-- What the exercise asks --
Can the data below be echoed back word for word?

**********

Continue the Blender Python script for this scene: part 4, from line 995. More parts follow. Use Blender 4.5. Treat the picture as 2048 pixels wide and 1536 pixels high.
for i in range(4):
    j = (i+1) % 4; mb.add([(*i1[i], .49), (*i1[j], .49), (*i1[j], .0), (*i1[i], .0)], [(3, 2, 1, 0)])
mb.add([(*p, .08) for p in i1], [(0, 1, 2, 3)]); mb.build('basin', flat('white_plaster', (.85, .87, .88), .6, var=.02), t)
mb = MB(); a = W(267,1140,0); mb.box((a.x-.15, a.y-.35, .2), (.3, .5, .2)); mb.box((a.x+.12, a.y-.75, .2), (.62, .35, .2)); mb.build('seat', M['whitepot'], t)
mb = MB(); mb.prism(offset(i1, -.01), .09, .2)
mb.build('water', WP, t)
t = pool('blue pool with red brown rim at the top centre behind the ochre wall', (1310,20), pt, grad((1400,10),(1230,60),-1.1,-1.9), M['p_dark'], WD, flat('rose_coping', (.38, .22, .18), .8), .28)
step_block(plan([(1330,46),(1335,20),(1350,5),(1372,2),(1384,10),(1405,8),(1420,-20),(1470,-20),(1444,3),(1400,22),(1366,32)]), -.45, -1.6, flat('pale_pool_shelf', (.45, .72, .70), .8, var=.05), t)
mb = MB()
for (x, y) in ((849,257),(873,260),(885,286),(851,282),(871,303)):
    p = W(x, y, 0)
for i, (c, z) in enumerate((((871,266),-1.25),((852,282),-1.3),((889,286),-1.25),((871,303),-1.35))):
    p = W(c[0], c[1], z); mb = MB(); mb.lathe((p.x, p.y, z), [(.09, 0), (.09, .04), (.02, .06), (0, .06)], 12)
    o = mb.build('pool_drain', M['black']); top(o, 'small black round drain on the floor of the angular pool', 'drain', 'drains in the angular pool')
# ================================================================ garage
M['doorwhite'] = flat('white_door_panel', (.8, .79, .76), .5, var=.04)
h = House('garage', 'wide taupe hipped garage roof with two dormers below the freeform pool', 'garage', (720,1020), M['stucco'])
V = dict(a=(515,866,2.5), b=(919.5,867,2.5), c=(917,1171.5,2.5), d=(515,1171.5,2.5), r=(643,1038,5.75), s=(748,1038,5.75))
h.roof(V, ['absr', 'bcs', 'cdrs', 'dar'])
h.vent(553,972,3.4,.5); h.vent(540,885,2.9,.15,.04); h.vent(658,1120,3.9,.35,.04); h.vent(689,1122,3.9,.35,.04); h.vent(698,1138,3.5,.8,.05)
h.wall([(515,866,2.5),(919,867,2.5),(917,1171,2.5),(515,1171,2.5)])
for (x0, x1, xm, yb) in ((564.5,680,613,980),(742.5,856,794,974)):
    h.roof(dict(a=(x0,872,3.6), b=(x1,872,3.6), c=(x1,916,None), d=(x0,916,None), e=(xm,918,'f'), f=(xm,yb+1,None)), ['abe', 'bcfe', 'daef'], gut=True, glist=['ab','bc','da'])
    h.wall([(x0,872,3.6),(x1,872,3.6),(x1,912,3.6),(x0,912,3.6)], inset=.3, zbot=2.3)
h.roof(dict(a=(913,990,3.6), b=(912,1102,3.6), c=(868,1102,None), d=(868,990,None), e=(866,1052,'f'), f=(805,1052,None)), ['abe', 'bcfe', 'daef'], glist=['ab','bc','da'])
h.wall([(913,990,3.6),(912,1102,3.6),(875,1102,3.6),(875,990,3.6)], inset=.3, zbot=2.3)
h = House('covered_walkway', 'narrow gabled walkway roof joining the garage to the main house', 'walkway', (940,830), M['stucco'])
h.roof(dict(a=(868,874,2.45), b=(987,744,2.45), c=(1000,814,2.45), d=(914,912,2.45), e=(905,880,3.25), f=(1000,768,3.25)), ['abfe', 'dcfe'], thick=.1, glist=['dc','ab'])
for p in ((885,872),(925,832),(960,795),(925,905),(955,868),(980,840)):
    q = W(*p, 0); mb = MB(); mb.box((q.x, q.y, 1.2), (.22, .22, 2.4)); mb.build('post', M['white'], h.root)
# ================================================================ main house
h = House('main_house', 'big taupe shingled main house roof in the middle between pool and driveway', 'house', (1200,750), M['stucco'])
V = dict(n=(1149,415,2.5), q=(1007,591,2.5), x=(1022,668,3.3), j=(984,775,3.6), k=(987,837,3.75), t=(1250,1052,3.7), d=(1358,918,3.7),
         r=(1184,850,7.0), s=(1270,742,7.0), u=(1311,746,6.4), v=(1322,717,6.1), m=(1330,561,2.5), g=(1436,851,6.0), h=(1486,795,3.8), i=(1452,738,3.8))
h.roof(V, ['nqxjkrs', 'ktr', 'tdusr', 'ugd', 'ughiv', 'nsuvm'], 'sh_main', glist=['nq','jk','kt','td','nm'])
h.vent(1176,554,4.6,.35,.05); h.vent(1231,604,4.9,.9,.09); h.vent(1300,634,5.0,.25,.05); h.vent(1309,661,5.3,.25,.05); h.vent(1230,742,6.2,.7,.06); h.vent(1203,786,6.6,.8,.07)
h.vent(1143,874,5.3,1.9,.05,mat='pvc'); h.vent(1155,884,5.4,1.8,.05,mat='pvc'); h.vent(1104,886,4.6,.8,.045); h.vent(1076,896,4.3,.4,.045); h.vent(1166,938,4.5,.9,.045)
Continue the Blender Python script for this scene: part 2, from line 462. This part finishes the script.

**********

-- Task solution --
Continue the Blender Python script for this scene: part 4, from line 995. More parts follow. Use Blender 4.5. Treat the picture as 2048 pixels wide and 1536 pixels high.
for i in range(4):
    j = (i+1) % 4; mb.add([(*i1[i], .49), (*i1[j], .49), (*i1[j], .0), (*i1[i], .0)], [(3, 2, 1, 0)])
mb.add([(*p, .08) for p in i1], [(0, 1, 2, 3)]); mb.build('basin', flat('white_plaster', (.85, .87, .88), .6, var=.02), t)
mb = MB(); a = W(267,1140,0); mb.box((a.x-.15, a.y-.35, .2), (.3, .5, .2)); mb.box((a.x+.12, a.y-.75, .2), (.62, .35, .2)); mb.build('seat', M['whitepot'], t)
mb = MB(); mb.prism(offset(i1, -.01), .09, .2)
mb.build('water', WP, t)
t = pool('blue pool with red brown rim at the top centre behind the ochre wall', (1310,20), pt, grad((1400,10),(1230,60),-1.1,-1.9), M['p_dark'], WD, flat('rose_coping', (.38, .22, .18), .8), .28)
step_block(plan([(1330,46),(1335,20),(1350,5),(1372,2),(1384,10),(1405,8),(1420,-20),(1470,-20),(1444,3),(1400,22),(1366,32)]), -.45, -1.6, flat('pale_pool_shelf', (.45, .72, .70), .8, var=.05), t)
mb = MB()
for (x, y) in ((849,257),(873,260),(885,286),(851,282),(871,303)):
    p = W(x, y, 0)
for i, (c, z) in enumerate((((871,266),-1.25),((852,282),-1.3),((889,286),-1.25),((871,303),-1.35))):
    p = W(c[0], c[1], z); mb = MB(); mb.lathe((p.x, p.y, z), [(.09, 0), (.09, .04), (.02, .06), (0, .06)], 12)
    o = mb.build('pool_drain', M['black']); top(o, 'small black round drain on the floor of the angular pool', 'drain', 'drains in the angular pool')
# ================================================================ garage
M['doorwhite'] = flat('white_door_panel', (.8, .79, .76), .5, var=.04)
h = House('garage', 'wide taupe hipped garage roof with two dormers below the freeform pool', 'garage', (720,1020), M['stucco'])
V = dict(a=(515,866,2.5), b=(919.5,867,2.5), c=(917,1171.5,2.5), d=(515,1171.5,2.5), r=(643,1038,5.75), s=(748,1038,5.75))
h.roof(V, ['absr', 'bcs', 'cdrs', 'dar'])
h.vent(553,972,3.4,.5); h.vent(540,885,2.9,.15,.04); h.vent(658,1120,3.9,.35,.04); h.vent(689,1122,3.9,.35,.04); h.vent(698,1138,3.5,.8,.05)
h.wall([(515,866,2.5),(919,867,2.5),(917,1171,2.5),(515,1171,2.5)])
for (x0, x1, xm, yb) in ((564.5,680,613,980),(742.5,856,794,974)):
    h.roof(dict(a=(x0,872,3.6), b=(x1,872,3.6), c=(x1,916,None), d=(x0,916,None), e=(xm,918,'f'), f=(xm,yb+1,None)), ['abe', 'bcfe', 'daef'], gut=True, glist=['ab','bc','da'])
    h.wall([(x0,872,3.6),(x1,872,3.6),(x1,912,3.6),(x0,912,3.6)], inset=.3, zbot=2.3)
h.roof(dict(a=(913,990,3.6), b=(912,1102,3.6), c=(868,1102,None), d=(868,990,None), e=(866,1052,'f'), f=(805,1052,None)), ['abe', 'bcfe', 'daef'], glist=['ab','bc','da'])
h.wall([(913,990,3.6),(912,1102,3.6),(875,1102,3.6),(875,990,3.6)], inset=.3, zbot=2.3)
h = House('covered_walkway', 'narrow gabled walkway roof joining the garage to the main house', 'walkway', (940,830), M['stucco'])
h.roof(dict(a=(868,874,2.45), b=(987,744,2.45), c=(1000,814,2.45), d=(914,912,2.45), e=(905,880,3.25), f=(1000,768,3.25)), ['abfe', 'dcfe'], thick=.1, glist=['dc','ab'])
for p in ((885,872),(925,832),(960,795),(925,905),(955,868),(980,840)):
    q = W(*p, 0); mb = MB(); mb.box((q.x, q.y, 1.2), (.22, .22, 2.4)); mb.build('post', M['white'], h.root)
# ================================================================ main house
h = House('main_house', 'big taupe shingled main house roof in the middle between pool and driveway', 'house', (1200,750), M['stucco'])
V = dict(n=(1149,415,2.5), q=(1007,591,2.5), x=(1022,668,3.3), j=(984,775,3.6), k=(987,837,3.75), t=(1250,1052,3.7), d=(1358,918,3.7),
         r=(1184,850,7.0), s=(1270,742,7.0), u=(1311,746,6.4), v=(1322,717,6.1), m=(1330,561,2.5), g=(1436,851,6.0), h=(1486,795,3.8), i=(1452,738,3.8))
h.roof(V, ['nqxjkrs', 'ktr', 'tdusr', 'ugd', 'ughiv', 'nsuvm'], 'sh_main', glist=['nq','jk','kt','td','nm'])
h.vent(1176,554,4.6,.35,.05); h.vent(1231,604,4.9,.9,.09); h.vent(1300,634,5.0,.25,.05); h.vent(1309,661,5.3,.25,.05); h.vent(1230,742,6.2,.7,.06); h.vent(1203,786,6.6,.8,.07)
h.vent(1143,874,5.3,1.9,.05,mat='pvc'); h.vent(1155,884,5.4,1.8,.05,mat='pvc'); h.vent(1104,886,4.6,.8,.045); h.vent(1076,896,4.3,.4,.045); h.vent(1166,938,4.5,.9,.045)
Continue the Blender Python script for this scene: part 2, from line 462. This part finishes the script.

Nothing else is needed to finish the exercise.